Siuslaw student expelled after January threat


Jan. 25, 2020 — There has been an expulsion with regards to an anonymous threat sent to Siuslaw Middle School on Jan. 13, according to Siuslaw School District.

The threat was anonymously on a texting app, and threatened violence against a group of middle school students and one staff member. Hours later, investigators discovered who had made the threat, and determined that the threat was not credible.

By Jan. 22, the school had investigated the matter, which resulted in an expulsion of one student.

“Any individuals that did receive the threatening messages or were mentioned in those messages are being contacted with regards to the outcome,” District Superintendent Andy Grzeskowiak wrote in a letter to the district this week. “The Florence Police will also forward the legal violation to the district attorney for this threatening conduct.”

The letter also details regret over the word “hoax,” which had been included in previous reports about the threat once it was deemed to no longer be viable.

“If there is any issue regarding the choice of the word ‘hoax’ to describe the resolved threat in any previous communications, I apologize,” Grzeskowiak wrote. “The resolved threat was a malicious attempt to cause fear in those that received the messages. The word choice in any automated calls or letters does not diminish the emotional harm to those impacted by the incident nor was it meant to minimize the overall seriousness of the threat.”

He added that the district is working to improve the alerts and messages that it sends to the district and the community.

“There is a delicate balance between getting accurate and timely information out publicly while not impeding an on-going investigation and violating the privacy rights of all persons involved,” Grzeskowiak wrote.

While the district is prevented from giving more specific information on the expulsion, Grzeskowiak did include district outlines regarding the process.

“When in the principal’s judgment a student has threated another student with violence or harm in a manner in which there is a reasonable expectation that the student could or would commit that violence, the following guidelines will be in place,” district policy states.

On the school level, the policy states the following:

  1. Immediate removal of the student from classes.
  2. Refer to law enforcement.
  3. Suspended pending expulsion hearing.
  4. Notification of parents of students who have been threatened.

On the district level, an expulsion hearing will be held, and if expelled, a risk assessment will be required prior to a return to school from the expulsion period.

“Expulsion duration will be up to one calendar year. The Hearing Officer may recommend a shorter term if the parent is willing to provide a positive risk assessment by a district-approved evaluator,” the policy states.

In a statement to the Siuslaw News, Grzeskowiak wrote, “When there is a significant disruption to the educational environment, like in the case of a threat of violence to an individual, group of people or a blanket threat that might impact the entire school, both state and federal regulations have defined many aspects of school policy. The fear created by a threat is a significant disruption to the educational environment because it impedes a student’s ability to access their education.

“The immediate impact was the multiple student absences seen afterwards.
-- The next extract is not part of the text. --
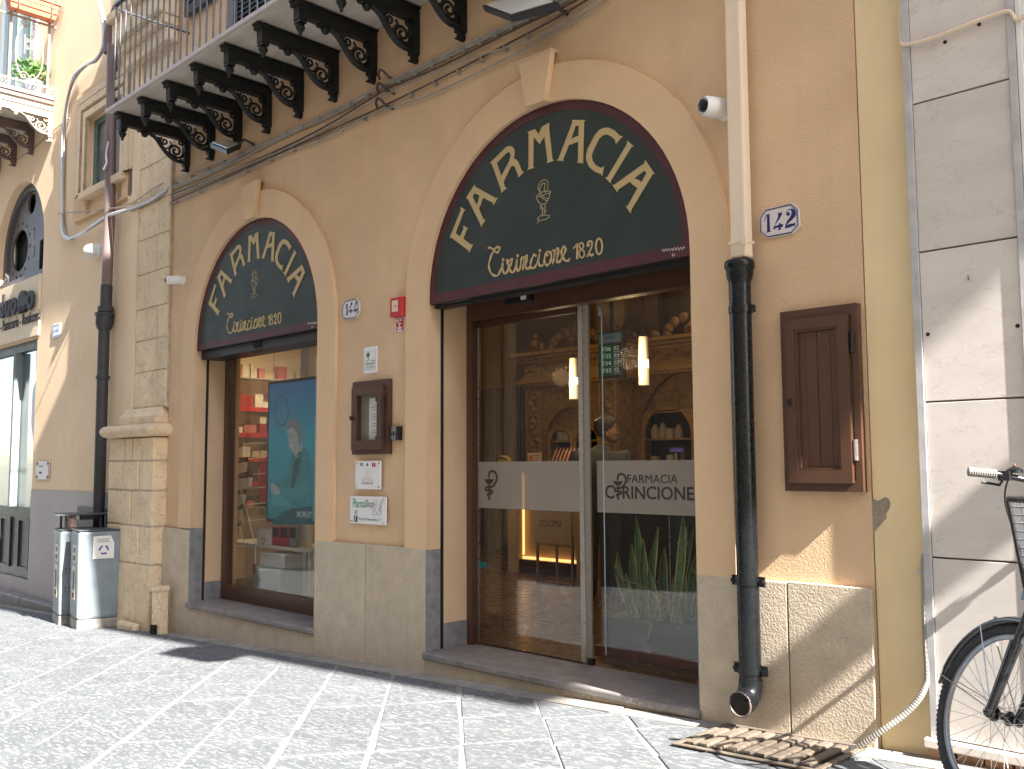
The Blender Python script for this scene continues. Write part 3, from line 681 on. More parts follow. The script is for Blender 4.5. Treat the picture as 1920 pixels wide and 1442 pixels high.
def carved_cabinet(xl, xr, Y, label):
    """gilded cabinet, front on Y; two arched glazed doors under a carved cornice"""
    zt, zc = at(985, 665, 5).z, at(985, 720, 5).z
    k = (Y+4.3)/9.3; zt *= k; zc *= k
    w = xr-xl; cx = (xl+xr)/2
    t = thing('carved_cabinet', (cx, Y+.2, ZS), label, 'cabinet', 'carved gilded pharmacy cabinets')
    obj('body', MB().box(xl+.05, xr-.05, Y+.44, Y+.5, ZS, zt-.02).box(xl+.05, xl+.3, Y+.065, Y+.439, ZS+.91, zt-.4).box(xr-.3, xr-.05, Y+.065, Y+.439, ZS+.91, zt-.4), M['cab_dark'], t)
    c = MB()
    for i, (dz, dy) in enumerate(((0, .16), (.05, .11), (.10, .07), (.34, .05), (.38, .10), (.42, .05))):
        c.box(xl-dy+.02, xr+dy-.02, Y-dy, Y+.45, zt-dz-.045, zt-dz)
    c.box(xl, xr, Y-.01, Y+.4, zt-.34, zt-.12)
    obj('cornice', c, M['gilt_lite'], t)
    fr_ = MB(); random.seed(5)
    for i in range(int(w/.06)): fr_.ball((xl+.03+i*.06, Y-.02, zt-.23+.03*math.sin(i*1.3)), .038, 6, 4, (1, .5, 1.2))
    obj('carved_frieze', fr_, M['gilt'], t, smooth=True)
    cr = MB()
    for x0, h in ((xl+.12, .30), (xr-.12, .30), (cx, .42)):
        cr.lathe([(.10, 0), (.06, .05), (.11, .12), (.05, .20), (.07, h*.75), (.015, h)], (x0, Y+.1, zt), 'z', 10)
        for s_ in (-1, 1): cr.ball((x0+s_*.09, Y+.1, zt+.09), .07, 8, 5, (1, .4, 1))
    for i in range(9):
        a_ = i/8*math.pi; cr.ball((cx-.42*math.cos(a_), Y+.1, zt+.05+.22*math.sin(a_)), .075, 8, 5, (1, .4, 1))
    for x0 in (cx-.62, cx+.62): cr.ball((x0, Y+.1, zt+.05), .09, 8, 5, (1, .4, 1))
    obj('carved_crest', cr, M['gilt'], t, smooth=True)
    zb = ZS+.9
    for s_, x0 in ((-1, xl), (1, xr-.34)):
        pp = bx('side_pilaster', M['gilt'], t, x0, x0+.34, Y, Y+.3, zb, zt-.43)
        bx('pilaster_edge', M['gilt_lite'], pp, x0+.03, x0+.055, Y-.03, Y-.001, zb+.05, zt-.5); bx('pilaster_edge', M['gilt_lite'], pp, x0+.285, x0+.31, Y-.03, Y-.001, zb+.05, zt-.5)
        cv = MB(); z = zb+.1; i = 0
        while z < zt-.55:
            cv.ball((x0+.17+.05*math.sin(i*1.7), Y-.01, z), .05, 6, 4, (1.2, .5, .9)); cv.ball((x0+.17-.06*math.sin(i*1.1+1), Y-.01, z+.035), .03, 6, 4, (1, .6, 1)); z += .08; i += 1
        obj('carved_relief', cv, M['gilt'], pp, smooth=True)
    xi0, xi1 = xl+.36, xr-.36; zs = zt-1.25
    big = arch_loop(cx, zs, (xi1-xi0)/2, zb, 24)
    link('arched_front', shape('arched_front', [[(xl+.34, zb), (xr-.34, zb), (xr-.34, zt-.43), (xl+.34, zt-.43)], big], Y+.01, Y+.06), M['gilt'], t)
    hw = (xi1-xi0)/4-.05
    for sx in (xi0+(xi1-xi0)/4, xi1-(xi1-xi0)/4):
        d = link('glazed_door', shape('glazed_door', [[(sx-hw-.05, zb), (sx+hw+.05, zb), (sx+hw+.05, zs+hw*.9), (sx-hw-.05, zs+hw*.9)], arch_loop(sx, zs, hw, zb+.06, 20)], Y+.05, Y+.08), M['gilt_lite'], t)
        for z in (zb+.35, zb+.7, zb+1.05): bx('door_shelf', M['gilt_lite'], d, sx-hw, sx+hw, Y+.09, Y+.3, z, z+.02)
    bx('lunette_panel', M['gilt'], t, xi0+.02, xi1-.02, Y+.085, Y+.1, zs+hw*.9, zs+(xi1-xi0)/2)
    bx('base', M['gilt'], t, xl-.05, xr+.05, Y-.12, Y+.5, ZS, zb-.003)
    return t, zb, zs, hw, (xi0+(xi1-xi0)/4, xi1-(xi1-xi0)/4), Y
CB = carved_cabinet(at(985, 700, 5.2).x, at(1120, 700, 5.2).x+.35, 5.2, 'carved gilded wooden cabinet with arched glass doors behind the left pendant lamp')
xq = at(1226, 700, 5.6).x
CB2 = carved_cabinet(xq-.62, xq+1.75, 5.6, 'carved gilded cabinet partly hidden by the right door jamb')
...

The other impact, which is harder to measure, is the ongoing insecurity or distraction that impedes learning. It is never certain how long the feelings of insecurity may last for those directly threatened. And if someone has experienced a previous trauma, the threat of violence to others or in general may bring those feelings back to the surface again.

“Because of previous incidents that were not properly addressed in other schools around the nation that resulted in preventable tragedy, every threat is taken to be genuine until it is shown that it is not.

“Whether or not a threat is genuine, the initial impact of hearing of such a threat resonates in many students and staff.”